The Union of Greens and Farmers, one of three parties in Prime Minister Evika Silina's ruling coalition, joined the opposition to vote for Latvia's withdrawal from the Istanbul Convention with 56 votes in the 100-seat parliament.
The vote caused widespread protests in Latvia, with major street demonstrations. More than 60,000 Latvians signed an appeal addressed to the president of the country not to promulgate the text on this withdrawal.
Abroad, the Council of Europe estimated that the Latvian Parliament sent a “dangerous message” for women by voting to withdraw from this Convention. “This is an unprecedented and deeply worrying step backwards for women's rights and human rights in Europe”, reacted Friday the president of the Parliamentary Assembly of the Council of Europe, Theodoris Rousopoulos.

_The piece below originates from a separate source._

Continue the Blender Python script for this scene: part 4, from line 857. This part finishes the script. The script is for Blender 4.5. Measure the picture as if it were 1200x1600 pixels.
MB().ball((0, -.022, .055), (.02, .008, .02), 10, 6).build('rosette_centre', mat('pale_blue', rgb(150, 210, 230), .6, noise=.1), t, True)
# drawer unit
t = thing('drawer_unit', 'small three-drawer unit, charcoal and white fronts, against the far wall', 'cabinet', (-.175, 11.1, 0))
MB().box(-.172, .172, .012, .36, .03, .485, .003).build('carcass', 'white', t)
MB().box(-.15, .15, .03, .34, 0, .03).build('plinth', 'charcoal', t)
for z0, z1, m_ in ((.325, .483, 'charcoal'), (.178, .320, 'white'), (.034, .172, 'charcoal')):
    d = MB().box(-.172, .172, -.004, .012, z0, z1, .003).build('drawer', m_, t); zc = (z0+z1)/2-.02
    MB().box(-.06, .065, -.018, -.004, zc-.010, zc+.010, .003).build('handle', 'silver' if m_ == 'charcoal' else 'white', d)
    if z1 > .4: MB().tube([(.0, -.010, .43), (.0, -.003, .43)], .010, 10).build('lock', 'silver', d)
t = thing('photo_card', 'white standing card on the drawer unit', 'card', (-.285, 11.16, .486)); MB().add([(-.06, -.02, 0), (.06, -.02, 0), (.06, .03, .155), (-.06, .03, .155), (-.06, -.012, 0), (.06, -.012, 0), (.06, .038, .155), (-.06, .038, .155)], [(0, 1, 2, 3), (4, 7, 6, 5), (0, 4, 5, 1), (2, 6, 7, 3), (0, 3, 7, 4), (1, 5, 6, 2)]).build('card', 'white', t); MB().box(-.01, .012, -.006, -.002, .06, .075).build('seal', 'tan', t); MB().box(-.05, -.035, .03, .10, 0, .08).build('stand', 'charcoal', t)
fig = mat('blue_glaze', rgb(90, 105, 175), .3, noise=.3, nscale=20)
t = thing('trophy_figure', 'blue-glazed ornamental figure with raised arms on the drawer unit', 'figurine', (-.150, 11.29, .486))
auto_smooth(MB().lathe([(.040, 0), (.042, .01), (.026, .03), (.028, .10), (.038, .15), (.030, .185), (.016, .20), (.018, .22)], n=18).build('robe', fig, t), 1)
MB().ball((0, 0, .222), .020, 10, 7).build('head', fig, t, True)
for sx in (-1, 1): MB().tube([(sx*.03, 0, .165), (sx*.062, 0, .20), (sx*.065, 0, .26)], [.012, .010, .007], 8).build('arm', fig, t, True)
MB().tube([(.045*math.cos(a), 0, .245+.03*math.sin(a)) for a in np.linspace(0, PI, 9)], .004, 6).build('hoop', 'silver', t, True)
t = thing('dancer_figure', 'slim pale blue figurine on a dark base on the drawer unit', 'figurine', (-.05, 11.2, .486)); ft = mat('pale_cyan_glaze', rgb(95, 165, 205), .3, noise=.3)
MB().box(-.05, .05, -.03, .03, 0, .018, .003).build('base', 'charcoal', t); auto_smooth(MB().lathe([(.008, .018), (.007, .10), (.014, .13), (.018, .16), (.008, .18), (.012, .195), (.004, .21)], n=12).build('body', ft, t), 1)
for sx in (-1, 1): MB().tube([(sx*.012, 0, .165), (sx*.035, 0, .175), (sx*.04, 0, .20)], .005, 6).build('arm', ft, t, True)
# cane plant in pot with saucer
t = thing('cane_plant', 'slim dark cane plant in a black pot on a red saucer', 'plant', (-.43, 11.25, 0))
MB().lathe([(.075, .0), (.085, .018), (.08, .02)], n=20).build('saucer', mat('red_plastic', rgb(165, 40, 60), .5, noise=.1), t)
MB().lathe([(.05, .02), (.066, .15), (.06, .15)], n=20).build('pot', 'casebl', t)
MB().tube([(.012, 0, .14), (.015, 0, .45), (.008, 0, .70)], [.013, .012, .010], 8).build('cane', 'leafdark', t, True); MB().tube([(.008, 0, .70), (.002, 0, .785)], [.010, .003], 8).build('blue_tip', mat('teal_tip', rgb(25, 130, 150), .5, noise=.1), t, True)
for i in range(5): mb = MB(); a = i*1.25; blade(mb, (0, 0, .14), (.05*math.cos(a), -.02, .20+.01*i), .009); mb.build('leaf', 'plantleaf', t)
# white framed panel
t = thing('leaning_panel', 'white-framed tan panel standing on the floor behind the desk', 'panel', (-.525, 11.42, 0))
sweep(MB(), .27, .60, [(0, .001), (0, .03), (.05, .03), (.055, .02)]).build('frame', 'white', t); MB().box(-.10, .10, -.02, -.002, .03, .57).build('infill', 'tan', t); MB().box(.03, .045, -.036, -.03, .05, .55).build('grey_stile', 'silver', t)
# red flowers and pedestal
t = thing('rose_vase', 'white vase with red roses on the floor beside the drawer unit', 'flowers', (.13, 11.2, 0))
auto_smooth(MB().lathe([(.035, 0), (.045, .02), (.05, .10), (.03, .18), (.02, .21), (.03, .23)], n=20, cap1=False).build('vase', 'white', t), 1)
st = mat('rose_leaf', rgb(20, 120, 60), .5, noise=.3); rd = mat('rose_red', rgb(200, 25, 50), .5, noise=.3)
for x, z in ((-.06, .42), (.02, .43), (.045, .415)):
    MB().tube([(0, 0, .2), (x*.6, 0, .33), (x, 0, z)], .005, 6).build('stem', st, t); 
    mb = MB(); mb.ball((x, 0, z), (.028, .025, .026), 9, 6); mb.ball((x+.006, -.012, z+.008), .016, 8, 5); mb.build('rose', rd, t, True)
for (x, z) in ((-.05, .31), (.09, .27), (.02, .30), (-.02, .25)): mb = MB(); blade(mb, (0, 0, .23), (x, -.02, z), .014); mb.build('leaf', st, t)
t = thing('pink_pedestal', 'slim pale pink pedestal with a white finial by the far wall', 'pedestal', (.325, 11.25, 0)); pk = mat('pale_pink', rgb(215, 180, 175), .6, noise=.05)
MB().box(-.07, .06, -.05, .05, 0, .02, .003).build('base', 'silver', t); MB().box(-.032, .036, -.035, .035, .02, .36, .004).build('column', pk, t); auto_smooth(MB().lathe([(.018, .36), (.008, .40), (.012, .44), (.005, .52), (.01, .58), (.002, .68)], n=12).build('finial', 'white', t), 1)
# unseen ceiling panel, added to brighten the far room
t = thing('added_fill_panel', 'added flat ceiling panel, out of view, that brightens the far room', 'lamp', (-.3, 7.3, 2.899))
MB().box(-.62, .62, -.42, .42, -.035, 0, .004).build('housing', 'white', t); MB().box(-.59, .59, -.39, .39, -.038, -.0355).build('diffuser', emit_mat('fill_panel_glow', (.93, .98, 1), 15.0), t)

The convention was first signed in Istanbul in 2011 and entered into force three years later, with most European Union countries signing and ratifying it. Latvia, which ratified the treaty in 2023, is about to be the second country to withdraw. Turkey was heavily criticized by the European Commission when it withdrew in 2021.
In 2020, Poland's then-right-wing government began a process of withdrawing from the treaty, but has since been replaced by the centrist cabinet of Prime Minister Donald Tusk, who last year canceled those plans. The Parliament of the Czech Republic failed last year to ratify the convention, which it signed in 2021.